Creating Playful Outdoor Environments for Boys

Research shows that the male brain is predominantly hard wired for understanding and building systems, they love taking things apart to see how they work. Boy’s visual systems are also more attuned to movement, location and direction than they are to colour or texture. They learn best when they can move around and experience things physically.

Settings must provide boys with opportunities for learning that engage them. Bans on ‘war, weapons and superhero play’ will leave boys feeling frustrated and deprived of valuable learning opportunities.

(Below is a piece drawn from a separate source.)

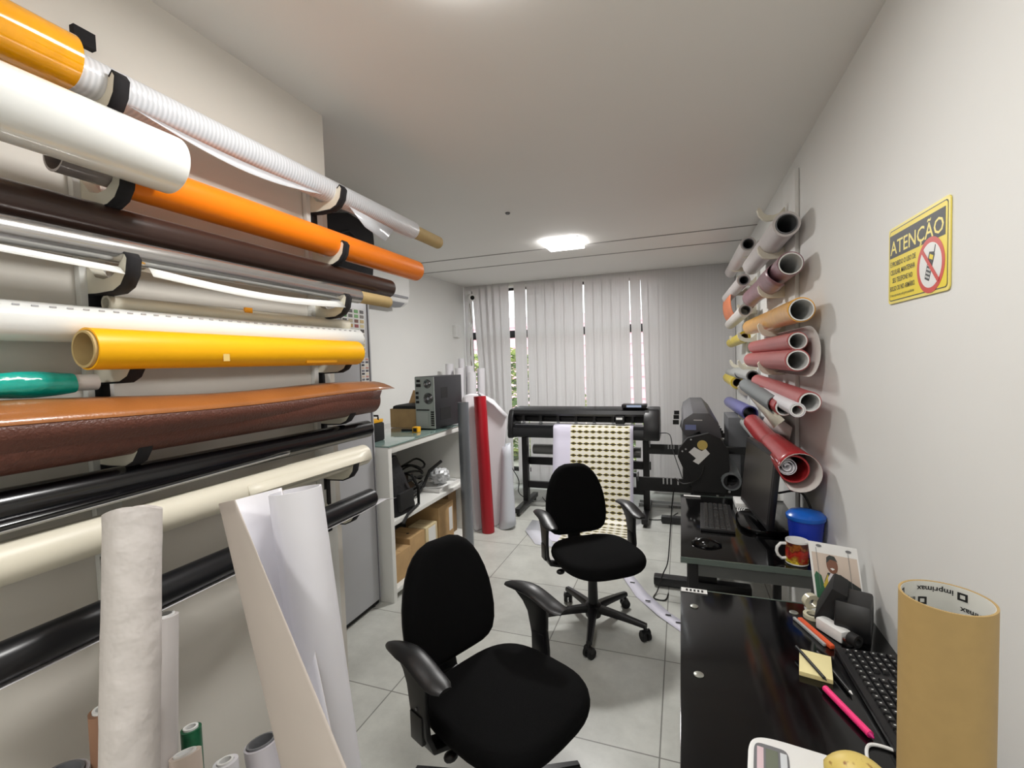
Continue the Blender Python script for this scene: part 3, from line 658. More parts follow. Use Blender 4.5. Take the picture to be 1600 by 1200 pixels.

• Practitioners can utilise boy’s interest in superhero play to encourage them to create worlds for aliens to live in. Other role play activities can include setting up a garage, wood workshop. The bikes and trikes can be used as vehicles such as the post office van and police car.
• Use guttering, pipes, funnels, tubing, hoses, crates and boxes to create opportunities for exploring, experimenting, connecting and building.
• A big open sand pit provides lots of opportunities to build and construct. It offers opportunities for number work (finding buried treasure) and small world play, creating desert landscapes.
• Providing opportunities for digging is great for encouraging gardeners or simply for role play ‘people at work’, garden landscape workers or construction managers. Clipboards and pencils give opportunities to practice language and literacy, making notes directing their workmates with instructions.
• Set up an outdoor exploration zone – use magnifiers, collecting pots, notepads and pencil. Encourage children to find spiders, worms, slugs and other minibeasts.

Some practitioners spend a great deal of effort trying to engage boys into activities that do not immediately engage them. Young boy’s brains mature in a different sequence to those of young girls and, in some areas at a slower rate. By creating the opportunities that capitalise upon boy’s interests, practitioners will make it easier for them to demonstrate their knowledge, understanding and competence.